The California Public Employees’ Retirement System has named Washington State Investment Board’s executive director, Joseph Dear, as chief investment officer.

Joseph Dear

Dear held his post with the WSIB since 2002, where he oversaw $67 billion across 39 funds. As of 30 June, WSIB had $13.8 billion of total assets committed to private equity and $8.7 billion committed to real estate.

Prior to joining WSIB, Dear was government relations officer for Tacoma, Washington-based investment firm Frank Russell Company. He was earlier chief of staff to Washington governor Gary Locke.

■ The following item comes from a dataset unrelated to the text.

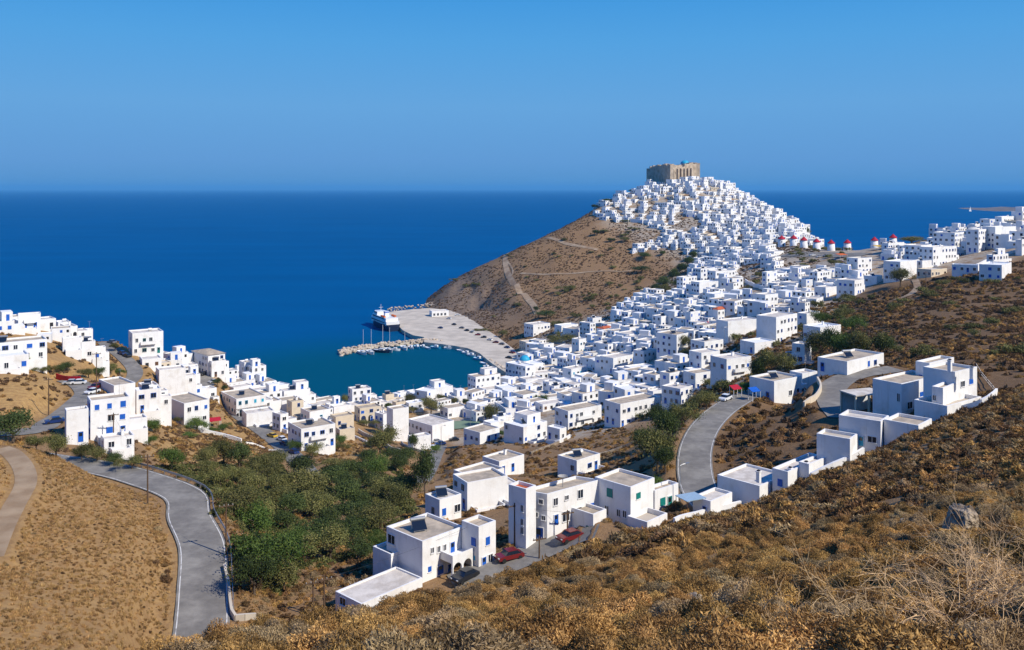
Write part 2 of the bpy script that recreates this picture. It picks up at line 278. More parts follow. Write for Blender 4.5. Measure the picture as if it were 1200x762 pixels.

In March, Dear will replace Russell Read, who departed the $178 billion state pension fund on 30 June to pursue cleantech and environmental investing. Media reports in recent months speculated that the frontrunner to fill Read's role was Robert Grady, chairman of the Carlyle Group's growth capital arm, Carlyle Venture Partners. 

Dear will assume responsibility for the pension's 220 investment professionals and support staff, who invest across asset classes including private equity, real estate and infrastructure.

CalPERS veteran Anne Sausboll had been acting as interim investment officer since Read left. She was formerly the pension’s chief operating investment officer and was last month appointed chief executive officer.

At the top of Dear’s agenda will likely be tackling the impact of the denominator effect on CalPERS. Last month, the pension considered temporarily increasing its target allocation range to private equity and real estate in an attempt to combat an increasingly overweighted alternatives portfolio.

CalPERS staff recommended that the pension increase the upper limit of its target allocation to alternative investment managers, including private equity and hedge funds, from 13 percent to 18 percent.

As of 31 October, CalPERS’ actual allocation to its alternatives programme stood at 13.8 percent, well above its policy target of 9.5 percent.

CalPERS staff also recommended bumping the upper limit of its target real estate allocation from 13 percent to 15 percent.